It has become commonplace in Turkey to wake up every morning to the news that a woman has been murdered.
It's embarrassing to even say that sentence. But it is the truth.
Another woman...
In a house, on a street, in an automobile; often by the man closest to her...
And most of the time with a firearm.
It is no longer enough to talk about the issue only in terms of “male violence”. Of course, male-dominated mentality, culture of impunity and inequality are at the root of femicides. However, there is another reality that has aggravated the picture in recent years: uncontrolled and encouraged individual armament.
I made this clear in my speeches in Parliament years ago:
Individual armament is not an area of freedom, but a matter of public security. The primary duty of the state is to ensure the life safety of citizens, not to push them to take up arms.
At the point we have reached today, bitter experience shows how right those warnings were.
What do the statistics tell us?
According to the latest data from women's organizations and independent platforms, more than 300 women die every year in Turkey as a result of male violence. The data for 2024 also show that we could not go below this threshold. The first months of 2025 reveal that the picture has not changed.
What is more striking is this:
About half of the women killed are killed with firearms. In some months, this rate reaches up to 55 percent.
In other words, guns have become the main tool in femicides.
The number of licensed weapons in Turkey is expressed in millions. According to the latest assessments of security experts, field research and professional organizations, the total number of licensed and unlicensed weapons is close to 25 million.
This means that almost one in every three to four adults has a gun.
This picture is not a sign of security;
this picture is a sign of social disintegration.
The post-July 15 gun debate
After the July 15 coup attempt, the issue of armament took on a different dimension in Turkey. Discussions about the distribution of weapons to some structures and civilian elements that night and afterwards were publicized. The inventory of these weapons, whether they were recovered or not, and how they were tracked are still not transparently clarified.
State seriousness requires maintaining inventory discipline even in times of emergency.
The weapon is an instrument that should be managed by law and control mechanisms, not by emotional reflexes.
If the fate of weapons becomes a topic of discussion in a country after extraordinary processes, this is a security problem in itself.
“Lost Weapons, Lost Lives”
It is incomplete to discuss individual armament only in terms of licensed weapons.

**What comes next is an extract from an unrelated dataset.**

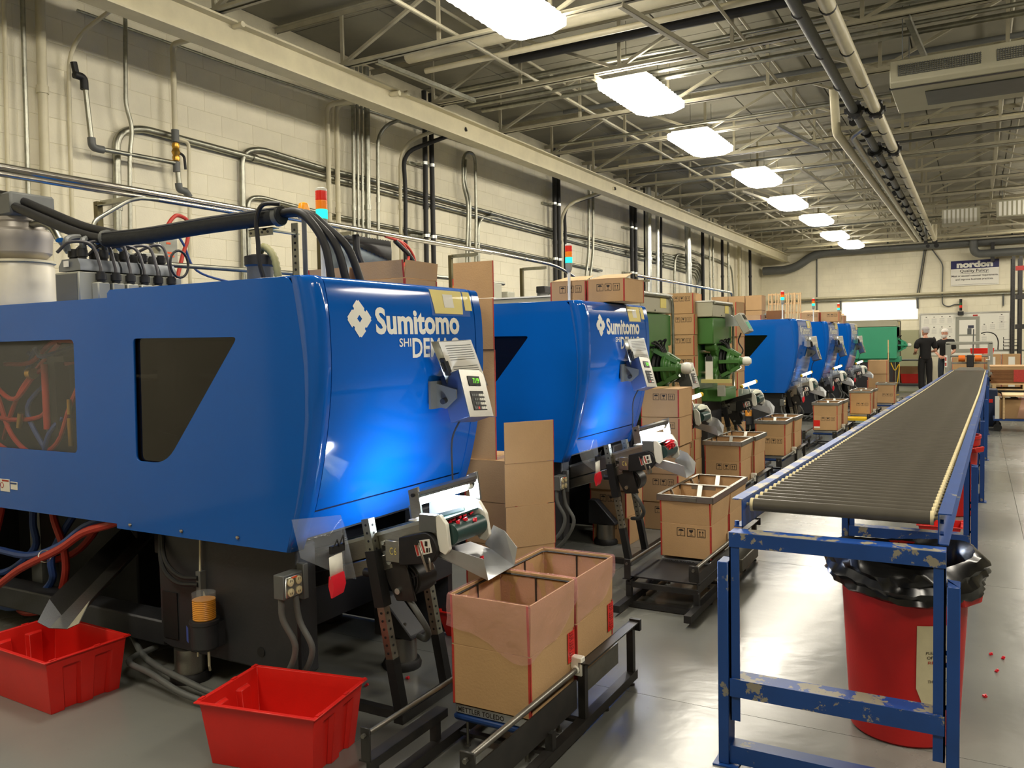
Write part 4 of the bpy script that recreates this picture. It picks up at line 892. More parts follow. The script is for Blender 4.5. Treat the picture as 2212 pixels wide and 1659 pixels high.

There is also the issue of missing, stolen and unknown weapons.
“As pointed out in the study titled ”Lost Weapons, Lost Lives", weaknesses in inspection mechanisms, lack of inventory transparency and inadequacies in tracking weapons pave the way for the illegal circulation of weapons.
Every missing gun is a potential murder.
Every untracked inventory is tomorrow's news of another death.
Today, the procurement process and history of a significant portion of the weapons used in femicides are not transparently disclosed to the public. Yet this information is vital for public security.
If the registration, tracking and control of weapons in a country is not transparent enough,
Not only weapons are lost there; lives are also lost.
The distance between anger and death
In societies where guns are common, the threshold for violence is lowered.
An argument, a divorce process, a separation decision...
In minutes it can turn into an irreversible tragedy.
The majority of femicides are committed at moments when women want to take decisions about their own lives:
Because they wanted a divorce, because they wanted to separate, because they said “no”...
The weapon becomes a symbol of absolute power in the hands of this male-dominated understanding of domination.
And we are still discussing individual armament as a “personal security choice”.
No, no, no.
This is not a matter of choice, it is a public security crisis.
As the legal ground weakens...
The withdrawal from the Istanbul Convention, ineffective implementation of Law No. 6284, inadequate supervision of protection orders... All these are parts of a whole.
If women cannot be protected in a country,
if the perpetrators of violence are not deterred,
if access to weapons becomes easier...
The result is no coincidence.
Femicide is political.
Individual armament is political.
Lost weapons are political.
Because all of these are the result of public policies.
The duty of the state: Protect life, not guns
The solution is clear, but it requires courage:
Individual armament must be severely restricted.
Licensing criteria should be toughened and psychological and social examinations should be carried out meticulously.
The fight against unlicensed weapons must be carried out decisively and transparently.
All weapons inventories, including post-July 15, should be opened to independent audit.
Real deterrence must be ensured in the fight against violence against women.
You cannot free the gun and keep society peaceful.
You cannot weaken control and strengthen security.
It is a question of civilization
The level of civilization of a society is measured by how free and safe women are.
If women are killed in a country on the streets, at home, at work, even under a protection order, there is a serious state and legal problem there.
We do not want to see the women of this country in statistical tables.
We want to see them in life, as equal citizens, in safety.
25 million cannot build a democracy in the shadow of guns.
We don't want lives lost in the shadow of lost weapons.
We want a Turkey where the rule of law is supreme and the right to life is indisputable.
This is not an ideological issue, but a humanitarian one.
This is not a political issue, but a matter of conscience.
But the solution is political.
And we will continue to be on the side of life, not the gun.